The US could source more natural graphite from Africa and Brazil over the coming years, and there are several projects around the world striving to build out synthetic graphite production which could also fill some supply gaps. But any major shifts would take time, as signalled in early May by the Biden administration’s announcement that US battery makers will be allowed a two-year transition period to keep sourcing graphite from China despite rules under the Inflation Reduction Act that aim to reduce reliance on the country.
Permanent magnets
In theory, the tariff on imports of permanent magnets could dampen some Chinese exports to the US and encourage existing efforts to diversify rare earth magnet supply chains around the world – both in the US and elsewhere. Any hit to China’s magnet exports could dampen Chinese rare earth consumption, compounding the current oversupply within China’s rare earths market.
Last year, China’s exports of permanent magnets (under HS code 85051110) to the US rose by 15.3pc to 7,341t, making it the second largest destination after Germany with 8,818t, customs data show. The US accounted for 14pc of China’s total exports of 52,689t during the period.
However the reality is likely to be more nuanced – largely because the US does not currently have enough alternative sources of supply. Even with ideal regulatory and funding conditions – not to mention technological expertise and equipment – it would take many years for the US to develop enough permanent magnet manufacturing capacity to replace Chinese material, plus enough of the necessary rare earth materials as feedstock.

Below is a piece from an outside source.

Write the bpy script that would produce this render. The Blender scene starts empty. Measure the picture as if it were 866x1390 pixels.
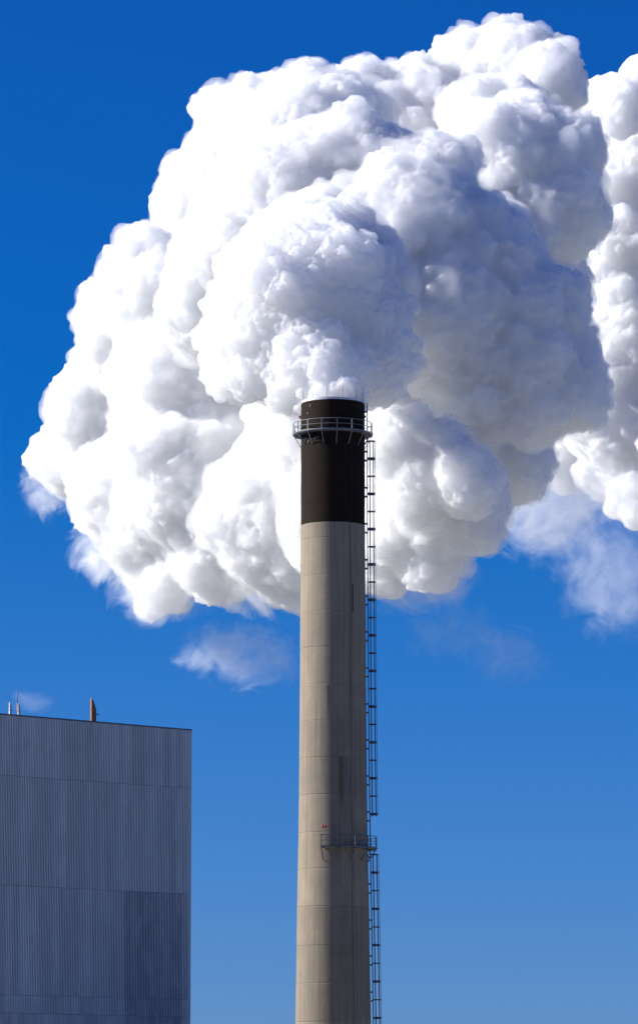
import bpy, bmesh, math, random
import numpy as np
from mathutils import Vector, Matrix

S = bpy.context.scene
C = S.collection
R = math.radians
rng = random.Random(7)

# ------------------------------------------------------------------ camera
F, CX, CY, HZ = 5600.0, 433.0, 695.0, 1535.0      # long lens, looking up 8.5 degrees
TILT = math.atan((HZ - CY) / F)
EYE = Vector((0.0, 0.0, 1.7))
cam = bpy.data.cameras.new("camera")
cam.sensor_fit = 'VERTICAL'
cam.angle = 2 * math.atan(1390 / 2 / F)
cam.clip_start, cam.clip_end = 1.0, 30000.0
cam_o = bpy.data.objects.new("camera", cam)
cam_o.location = EYE
cam_o.rotation_euler = (R(90) + TILT, 0, 0)
C.objects.link(cam_o)
S.camera = cam_o

# ------------------------------------------------------------------ light
SUN_EL, SUN_AZ = R(30.0), R(-85.0)                 # azimuth from +Y, clockwise
world = bpy.data.worlds.new("World")
S.world = world
world.use_nodes = True
wn = world.node_tree
bg = wn.nodes['Background']
sky = wn.nodes.new('ShaderNodeTexSky')
sky.sky_type = 'NISHITA'
sky.sun_disc = False
sky.sun_elevation, sky.sun_rotation = SUN_EL, SUN_AZ
sky.altitude = 1500
sky.air_density, sky.dust_density, sky.ozone_density = 1.0, 0.0, 3.0
sep_ = wn.nodes.new('ShaderNodeSeparateColor')
cmb = wn.nodes.new('ShaderNodeCombineColor')
wn.links.new(sky.outputs[0], sep_.inputs[0])


def _wm(op, x, v):
    n = wn.nodes.new('ShaderNodeMath'); n.operation = op
    wn.links.new(x, n.inputs[0]); n.inputs[1].default_value = v
    return n.outputs[0]


# a polarised, saturated sky: the same grade over the whole dome
wn.links.new(_wm('ADD', _wm('MULTIPLY', _wm('MAXIMUM', _wm('SUBTRACT', sep_.outputs[0], 2.0), 0.0), 0.235), 0.03), cmb.inputs[0])
wn.links.new(_wm('MULTIPLY', _wm('POWER', sep_.outputs[1], 1.03), 0.285), cmb.inputs[1])
wn.links.new(_wm('MULTIPLY', _wm('POWER', sep_.outputs[2], 0.73), 1.086), cmb.inputs[2])
wn.links.new(cmb.outputs[0], bg.inputs['Color'])
bg.inputs['Strength'].default_value = 0.091

sun = bpy.data.lights.new("sun", 'SUN')
sun.energy, sun.angle, sun.color = 5.0, R(0.53), (1.0, 0.975, 0.945)
sun_o = bpy.data.objects.new("sun", sun)
C.objects.link(sun_o)
SUN_DIR = Vector((math.sin(SUN_AZ) * math.cos(SUN_EL), math.cos(SUN_AZ) * math.cos(SUN_EL), math.sin(SUN_EL)))
sun_o.rotation_euler = SUN_DIR.to_track_quat('Z', 'Y').to_euler()

S.view_settings.view_transform = 'Standard'
S.view_settings.look = 'None'
S.view_settings.exposure = 0.68
cy = S.cycles
cy.max_bounces = 64
cy.diffuse_bounces = 4
cy.glossy_bounces = 2
cy.volume_bounces = 24
cy.transparent_max_bounces = 64
cy.use_denoising = True
cy.use_adaptive_sampling = True
cy.adaptive_threshold = 0.03
cy.sample_clamp_indirect = 8.0
S.render.film_transparent = False


# ------------------------------------------------------------------ helpers
def ray(px, py):
    a, b = (px - CX) / F, (CY - py) / F
    st, ct = math.sin(TILT), math.cos(TILT)
    return Vector((a, ct - b * st, st + b * ct))


def P(px, py, D):
    """The point at depth y = D that stands behind a spot of the photograph."""
    r = ray(px, py)
    return EYE + r * (D / r.y)


def size(r_px, py, D):
    return r_px * D / ray(CX, py).y / F


def tag(o, label=None, cat=None, group=None, kind=None):
    for k, v in (("label", label), ("category", cat), ("group", group), ("kind", kind)):
        if v:
            o[k] = v
    return o


def link(o, parent=None):
    C.objects.link(o)
    if parent is not None:
        o.parent = parent
    return o


def empty(name, loc, rotz=0.0):
    o = bpy.data.objects.new(name, None)
    o.location = loc
    o.rotation_euler = (0, 0, rotz)
    o.empty_display_size = 0.5
    return link(o)


def mesh_np(name, v, f):
    me = bpy.data.meshes.new(name)
    v = np.asarray(v, dtype=np.float32)
    f = np.asarray(f, dtype=np.int32)
    n, k = f.shape
    me.vertices.add(len(v)); me.vertices.foreach_set("co", v.ravel())
    me.loops.add(n * k); me.loops.foreach_set("vertex_index", f.ravel())
    me.polygons.add(n)
    me.polygons.foreach_set("loop_start", np.arange(0, n * k, k, dtype=np.int32))
    me.update(calc_edges=True)
    return me


def tube(bm, pts, r, n=6, closed=False):
    """A round bar swept along points."""
    pts = [Vector(p) for p in pts]
    rings = []
    for i, p in enumerate(pts):
        a = pts[i - 1] if (i or closed) else p
        b = pts[(i + 1) % len(pts)] if (i + 1 < len(pts) or closed) else p
        t = (b - a).normalized()
        up = Vector((0, 0, 1)) if abs(t.z) < 0.9 else Vector((1, 0, 0))
        u = t.cross(up).normalized(); w = u.cross(t).normalized()
        rings.append([bm.verts.new(p + (u * math.cos(k * 2 * math.pi / n) + w * math.sin(k * 2 * math.pi / n)) * r) for k in range(n)])
    m = len(rings)
    for i in range(m if closed else m - 1):
        q, s_ = rings[i], rings[(i + 1) % m]
        for k in range(n):
            bm.faces.new((q[k], q[(k + 1) % n], s_[(k + 1) % n], s_[k]))
    if not closed:
        bm.faces.new(list(reversed(rings[0]))); bm.faces.new(rings[-1])


def bar(bm, a, b, w, h, side=None):
    """A flat bar from a to b, w wide along `side` and h thick across it."""
    a, b = Vector(a), Vector(b)
    t = (b - a).normalized()
    s_ = Vector(side) if side is not None else (Vector((0, 0, 1)) if abs(t.z) < 0.9 else Vector((1, 0, 0)))
    s_ = (s_ - t * s_.dot(t)).normalized()
    u = t.cross(s_).normalized()
    v = []
    for p in (a, b):
        for i, j in ((-1, -1), (1, -1), (1, 1), (-1, 1)):
            v.append(bm.verts.new(p + s_ * (w / 2 * i) + u * (h / 2 * j)))
    for f in ((3, 2, 1, 0), (4, 5, 6, 7), (0, 1, 5, 4), (1, 2, 6, 5), (2, 3, 7, 6), (3, 0, 4, 7)):
        bm.faces.new([v[k] for k in f])


def box(bm, x0, y0, z0, x1, y1, z1):
    v = [bm.verts.new(p) for p in ((x0, y0, z0), (x1, y0, z0), (x1, y1, z0), (x0, y1, z0),
                                   (x0, y0, z1), (x1, y0, z1), (x1, y1, z1), (x0, y1, z1))]
    for f in ((3, 2, 1, 0), (4, 5, 6, 7), (0, 1, 5, 4), (1, 2, 6, 5), (2, 3, 7, 6), (3, 0, 4, 7)):
        bm.faces.new([v[k] for k in f])


def make(name, bm, mat, parent=None, smooth=False, loc=None):
    me = bpy.data.meshes.new(name)
    bmesh.ops.recalc_face_normals(bm, faces=bm.faces)
    bm.to_mesh(me); bm.free()
    if smooth:
        me.polygons.foreach_set("use_smooth", np.ones(len(me.polygons), dtype=bool))
    me.materials.append(mat)
    o = bpy.data.objects.new(name, me)
    if loc is not None:
        o.location = loc
    return link(o, parent)


def again(src, parent, loc=(0, 0, 0), rotz=0.0):
    o = src.copy()
    C.objects.link(o)
    o.parent = parent; o.location = loc; o.rotation_euler = (0, 0, rotz)
    return o


# ------------------------------------------------------------------ materials
def material(name, color, rough=0.6, metal=0.0):
    m = bpy.data.materials.new(name); m.use_nodes = True
    b = m.node_tree.nodes['Principled BSDF']
    b.inputs['Base Color'].default_value = (*color, 1)
    b.inputs['Roughness'].default_value = rough
    b.inputs['Metallic'].default_value = metal
    return m


class G:
    """Short hand for wiring shader nodes."""
    def __init__(s, m):
        s.m, s.t = m, m.node_tree
        s.b = s.t.nodes['Principled BSDF']

    def n(s, kind, **kw):
        x = s.t.nodes.new(kind)
        for k, v in kw.items():
            if isinstance(x, bpy.types.Node) and k in x.bl_rna.properties:
                setattr(x, k, v)
            else:
                x.inputs[k.replace('_', ' ')].default_value = v
        return x

    def l(s, a, b):
        s.t.links.new(a, b)

    def noise(s, vec, scale, detail=4.0, rough=0.55):
        x = s.n('ShaderNodeTexNoise', Scale=scale, Detail=detail, Roughness=rough)
        s.l(vec, x.inputs['Vector'])
        return x.outputs['Fac']

    def scaled(s, vec, v):
        x = s.n('ShaderNodeVectorMath', operation='MULTIPLY')
        s.l(vec, x.inputs[0]); x.inputs[1].default_value = v
        return x.outputs[0]

    def rng(s, f, a, b, c, d):
        x = s.n('ShaderNodeMapRange')
        s.l(f, x.inputs[0])
        for i, q in enumerate((a, b, c, d)):
            x.inputs[i + 1].default_value = q
        return x.outputs[0]

    def math(s, op, a, b):
        x = s.n('ShaderNodeMath', operation=op)
        for i, q in enumerate((a, b)):
            if isinstance(q, (int, float)):
                x.inputs[i].default_value = q
            else:
                s.l(q, x.inputs[i])
        return x.outputs[0]

    def mix(s, f, a, b, mode='MIX'):
        x = s.n('ShaderNodeMix', data_type='RGBA', blend_type=mode)
        for i, q in ((0, f), (6, a), (7, b)):
            if isinstance(q, (int, float)):
                x.inputs[i].default_value = q
            elif isinstance(q, tuple):
                x.inputs[i].default_value = (*q, 1)
            else:
                s.l(q, x.inputs[i])
        return x.outputs[2]

    def gray(s, f):
        x = s.n('ShaderNodeCombineColor')
        for i in range(3):
            s.l(f, x.inputs[i])
        return x.outputs[0]

    def bump(s, h, strength, dist):
        x = s.n('ShaderNodeBump', Strength=strength, Distance=dist)
        s.l(h, x.inputs['Height']); s.l(x.outputs[0], s.b.inputs['Normal'])


def concrete_material(name, base, dark, streak, tint):
    m = material(name, base, 0.85)
    g = G(m)
    co = g.n('ShaderNodeTexCoord').outputs['Object']
    rnd_ = g.n('ShaderNodeObjectInfo').outputs['Random']
    blot = g.rng(g.noise(co, 0.55, 6, 0.65), 0.3, 0.72, 0.0, 1.0)
    run = g.rng(g.noise(g.scaled(co, (2.6, 2.6, 0.10)), 1.0, 5, 0.6), 0.42, 0.72, 0.0, 1.0)
    fine = g.noise(co, 7.0, 4, 0.6)
    c = g.mix(g.math('MULTIPLY', blot, 0.55), base, dark)
    c = g.mix(g.math('MULTIPLY', run, streak), c, dark)
    c = g.mix(1.0, c, g.gray(g.rng(fine, 0.2, 0.8, 0.84, 1.12)), 'MULTIPLY')
    c = g.mix(1.0, c, g.gray(g.rng(rnd_, 0, 1, 1 - tint, 1 + tint)), 'MULTIPLY')
    # shutter boards: faint upright marks round the shaft
    sep = g.n('ShaderNodeSeparateXYZ'); g.l(co, sep.inputs[0])
    ang = g.math('ARCTAN2', sep.outputs[0], sep.outputs[1])
    saw = g.math('PINGPONG', g.math('MULTIPLY', g.math('ADD', ang, 4.0), 36 / (2 * math.pi)), 0.5)
    line = g.rng(saw, 0.0, 0.07, 0.78, 1.0)
    c = g.mix(1.0, c, g.gray(line), 'MULTIPLY')
    return m, g, c, co, sep, ang, fine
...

Some companies are of course already working to build new western magnet manufacturing capacity, and Japan could help fill some supply gaps – albeit it depends how those manufacturers assess the situation and priorities. In the meantime, it is possible that US magnet consumers may simply end up paying more for these vital products.
Indium
The tariff on indium is coming at a time of increased US reliance on China for the metal. The US imported 16t from China in the first quarter of 2024, up from 3t a year earlier after alternative Asian suppliers lifted their prices in line with China or stopped offering in the spot market.
Overall, the past few years has seen a growing amount of indium trade revolving around China rather than Japan or South Korea, influenced by the growing requirements of China’s expanding semiconductor manufacturing sector.

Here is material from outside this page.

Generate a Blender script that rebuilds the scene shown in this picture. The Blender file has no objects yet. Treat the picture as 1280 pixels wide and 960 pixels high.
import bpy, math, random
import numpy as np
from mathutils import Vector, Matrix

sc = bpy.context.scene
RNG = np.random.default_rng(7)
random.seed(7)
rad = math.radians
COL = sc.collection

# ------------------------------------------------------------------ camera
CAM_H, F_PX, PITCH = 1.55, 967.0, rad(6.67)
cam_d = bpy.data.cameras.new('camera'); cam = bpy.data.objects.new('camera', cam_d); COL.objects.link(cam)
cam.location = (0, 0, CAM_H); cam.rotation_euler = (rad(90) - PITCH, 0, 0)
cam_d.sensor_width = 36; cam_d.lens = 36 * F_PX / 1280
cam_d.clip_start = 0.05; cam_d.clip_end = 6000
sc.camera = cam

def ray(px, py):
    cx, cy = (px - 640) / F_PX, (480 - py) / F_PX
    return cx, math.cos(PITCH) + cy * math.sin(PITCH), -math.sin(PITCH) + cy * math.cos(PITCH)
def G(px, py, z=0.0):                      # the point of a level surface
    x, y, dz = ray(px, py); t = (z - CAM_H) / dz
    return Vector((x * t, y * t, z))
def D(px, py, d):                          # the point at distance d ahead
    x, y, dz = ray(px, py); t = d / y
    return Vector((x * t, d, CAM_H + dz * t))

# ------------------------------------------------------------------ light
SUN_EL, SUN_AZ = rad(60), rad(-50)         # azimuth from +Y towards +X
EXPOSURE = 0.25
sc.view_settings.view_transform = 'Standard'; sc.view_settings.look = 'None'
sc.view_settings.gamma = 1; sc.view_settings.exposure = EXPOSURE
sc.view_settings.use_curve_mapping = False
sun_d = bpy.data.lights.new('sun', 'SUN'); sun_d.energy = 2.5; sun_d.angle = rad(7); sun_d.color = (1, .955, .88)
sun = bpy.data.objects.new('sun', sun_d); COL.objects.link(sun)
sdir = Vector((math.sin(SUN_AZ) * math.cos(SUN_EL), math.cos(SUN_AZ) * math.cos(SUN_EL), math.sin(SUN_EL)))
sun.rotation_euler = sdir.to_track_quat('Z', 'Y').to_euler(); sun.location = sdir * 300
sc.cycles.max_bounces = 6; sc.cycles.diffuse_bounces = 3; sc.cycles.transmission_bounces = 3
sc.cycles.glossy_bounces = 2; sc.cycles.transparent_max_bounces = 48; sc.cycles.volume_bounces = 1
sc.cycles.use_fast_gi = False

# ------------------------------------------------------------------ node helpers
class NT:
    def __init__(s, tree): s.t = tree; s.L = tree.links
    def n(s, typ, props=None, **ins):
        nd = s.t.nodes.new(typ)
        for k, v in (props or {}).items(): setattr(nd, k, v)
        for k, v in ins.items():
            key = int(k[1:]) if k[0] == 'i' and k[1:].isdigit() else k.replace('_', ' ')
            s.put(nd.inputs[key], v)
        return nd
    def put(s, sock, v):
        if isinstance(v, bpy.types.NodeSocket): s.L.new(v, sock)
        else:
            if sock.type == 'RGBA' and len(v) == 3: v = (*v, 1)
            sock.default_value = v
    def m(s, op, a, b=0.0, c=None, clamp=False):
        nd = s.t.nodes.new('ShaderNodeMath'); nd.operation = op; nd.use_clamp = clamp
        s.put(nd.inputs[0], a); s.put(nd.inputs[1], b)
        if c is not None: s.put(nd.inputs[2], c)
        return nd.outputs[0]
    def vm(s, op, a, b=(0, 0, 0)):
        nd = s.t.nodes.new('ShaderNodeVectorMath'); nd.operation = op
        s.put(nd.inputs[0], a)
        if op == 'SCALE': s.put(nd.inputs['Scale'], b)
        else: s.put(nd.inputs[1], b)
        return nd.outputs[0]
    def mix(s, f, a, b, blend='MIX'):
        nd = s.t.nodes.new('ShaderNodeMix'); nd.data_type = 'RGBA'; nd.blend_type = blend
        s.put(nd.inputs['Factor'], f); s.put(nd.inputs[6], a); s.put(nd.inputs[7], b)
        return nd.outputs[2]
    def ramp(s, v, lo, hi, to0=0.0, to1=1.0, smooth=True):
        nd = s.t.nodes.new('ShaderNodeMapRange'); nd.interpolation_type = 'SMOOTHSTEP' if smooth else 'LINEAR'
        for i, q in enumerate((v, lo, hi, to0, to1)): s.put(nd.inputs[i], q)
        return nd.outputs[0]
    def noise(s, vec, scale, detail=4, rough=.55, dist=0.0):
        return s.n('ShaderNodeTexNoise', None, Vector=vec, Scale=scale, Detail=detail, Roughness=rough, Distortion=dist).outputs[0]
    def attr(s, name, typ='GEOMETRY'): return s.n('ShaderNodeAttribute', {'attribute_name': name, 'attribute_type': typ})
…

While in the long-term the tariff hike may encourage the development of new US indium supply streams including recycling, in the near-term US buyers of indium – or indium-containing products who might find the costs passed downstream – may find the new tariff hike challenging, coming on top of an extraordinary jump in Chinese indium prices.

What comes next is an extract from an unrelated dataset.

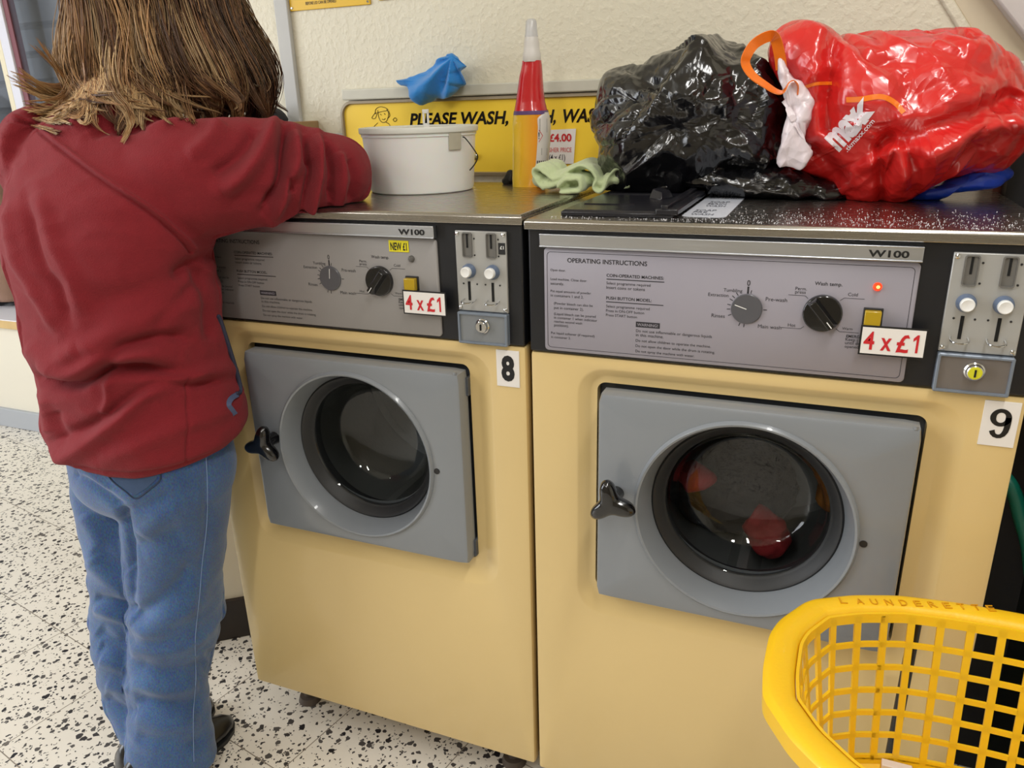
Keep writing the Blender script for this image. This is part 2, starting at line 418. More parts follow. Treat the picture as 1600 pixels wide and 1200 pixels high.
# shop front on the far left: sill, posts and glass
slab('wall_shopfront', -4.75, -4.6, -3.4, 1.55, FZ, 0.55, M['paint'])
slab('trim_12', -4.72, -4.62, -3.4, 1.55, 2.15, 2.5, M['greytrim'])
for k_, yy_ in enumerate((-3.3, -1.7, -0.1, 1.45)): slab('trim_%d' % (13+k_), -4.72, -4.64, yy_-0.04, yy_+0.04, 0.55, 2.15, M['greytrim'])
# window wall on the left (y = 1.45)
slab('wall_left', -4.6, -1.42, 1.45, 1.55, FZ, 0.62, M['paint'])
wl = -2.934
structure(MB().box(wl-0.030, wl, 1.425, 1.47, 0.5, 2.5).build('trim_1', mat('mullion_cream', rgb(236, 226, 196), 0.45), bevel=0.003))
structure(MB().box(wl, wl+0.050, 1.425, 1.47, 0.5, 2.5).build('trim_2', mat('mullion_white', rgb(226, 226, 236), 0.4), bevel=0.003))
structure(MB().box(wl+0.050, wl+0.078, 1.435, 1.47, 0.5, 2.5).build('trim_3', mat('mullion_maroon', rgb(128, 76, 84), 0.45), bevel=0.002))
w = MB(); w.box(wl+0.078, -1.42, 1.440, 1.444, 0.62, 2.5); structure(w.build('window_1', glass_mat('window_glass', (0.86, 0.88, 0.9, 1))))
w = MB(); w.box(-4.6, wl-0.030, 1.44, 1.446, 0.62, 2.5); structure(w.build('window_2', bpy.data.materials['window_glass']))
# roller shutter outside the window: one continuous ribbed sheet
sh = MB(); prof = []
z = 0.5
while z < 2.6:
    prof += [(1.600, z), (1.588, z+0.012), (1.586, z+0.098), (1.594, z+0.108)]; z += 0.115
sh.loft([[(-4.6, y, z) for y, z in prof], [(-1.3, y, z) for y, z in prof]], False, False, closed=False)
o = sh.build('roller_shutter', mat('shutter_grey', rgb(150, 147, 146), 0.5, noise_amt=0.15, noise_scale=3), smooth=False)
tag(o, 'grey ribbed roller shutter seen through the window at the left', 'shutter')
# vertical grey trim on the plaster behind the customer
a = at(430, 0, WY); b_ = at(455, 0, WY)
structure(MB().box(-0.828, -0.790, WY-0.012, WY, 0.3, 2.5).build('trim_4', M['greytrim'], bevel=0.003))
# sloping plaster bead and white stair stringer, upper right
def strip(name, p0, p1, wdt, y0, m):
    p0 = Vector((p0[0], 0, p0[1])); p1 = Vector((p1[0], 0, p1[1])); d = (p1-p0).normalized(); nn = Vector((d.z, 0, -d.x))*wdt
    if nn.x < 0: nn = -nn
    q = [p0-d*0.6, p1+d*0.45, p1+d*0.45+nn, p0-d*0.6+nn]
    return structure(MB().prism([(v.x, v.z) for v in q], y0, WY+0.001).build(name, m, bevel=0.004))
strip('trim_5', (0.541, 1.406), (0.576, 1.357), 0.017, WY-0.007, M['plaster'])
strip('trim_6', (0.560, 1.406), (0.598, 1.353), 0.062, WY-0.004, mat('pale_plaster', rgb(214, 202, 176), 0.5, noise_amt=0.10, noise_scale=14))
strip('trim_7', (0.617, 1.402), (0.676, 1.334), 0.16, WY-0.035, mat('chipped_white', rgb(214, 208, 206), 0.5, noise_amt=0.25, noise_scale=22, detail=8))
# right of machine 9: black jamb, brown edge, pale panel, slabs painted dark as recess shade
slab('trim_8', 0.664, 0.706, 0.40, WY, FZ, 1.235, M['mattblack'])
slab('trim_9', 0.652, 0.664, 0.44, WY, 1.0, 1.27, mat('brown_edge', rgb(96, 48, 30), 0.5))
slab('wall_side', 0.713, 0.80, -0.02, WY, 1.02, 1.245, mat('side_panel', rgb(190, 184, 172), 0.5))
slab('trim_10', 0.80, 0.86, 0.1, WY, FZ, 1.02, mat('recess_shade_green', rgb(26, 36, 34), 0.35))  # dark green colour stands for the shaded depth of the recess
slab('trim_11', 0.70, 0.80, 0.38, WY, FZ, 1.02, M['mattblack'])  # back of the recess, coloured near black in place of shade
# angled low pier behind machine 8 with its black kickboard
p0 = atz(337, 1000, FZ); p1 = atz(388, 990, FZ); d = (p1-p0); d.z = 0; d.normalize(); pa = p0-d*0.16; pb = p1+d*0.10; nn = Vector((-d.y, d.x, 0))
def pier(name, z0, z1, off, m):
    q = [pa-nn*off, pb-nn*off, pb+nn*0.10, pa+nn*0.10]
    return structure(MB().loft([[(v.x, v.y, z0) for v in q], [(v.x, v.y, z1) for v in q]]).build(name, m, bevel=0.003))
ztop = FZ+0.115
pier('wall_pier', FZ, 0.86, 0.0, M['paint'])
pier('baseboard_pier', FZ, ztop, 0.010, mat('kickboard_black', rgb(26, 25, 26), 0.5, noise_amt=0.5, noise_scale=9, col2=rgb(50, 38, 30)))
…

Domestic Chinese indium prices rose by almost 48pc between 15 April-16 May, largely in response to activity on the Changzhou Zhonglianjin platform, which has rapidly pushed up indium prices outside China as well.
Chromium
The past two years have seen Chinese chromium products play a growing role in western markets, as many consumers have pulled away from Russian metal despite its availability at a steep discount to other origins. China has been exporting around 500t/month to the US since July 2023, compared with 200t total in the whole of January-June 2023, according to trade data.
Deliveries from China accounted for 73pc of US chromium imports in January-February this year, up from a 52pc share in 2023 and 35pc in 2022, trade data show.
US buyers are unlikely to revert back to Russian metal given geopolitical dynamics, and therefore may end up shouldering the higher costs brought on by the new tariff. “There is not too much room for Chinese exporters to cut prices to make up for the tariff, so US buyers may have to swallow the higher cost themselves,” a market participant said.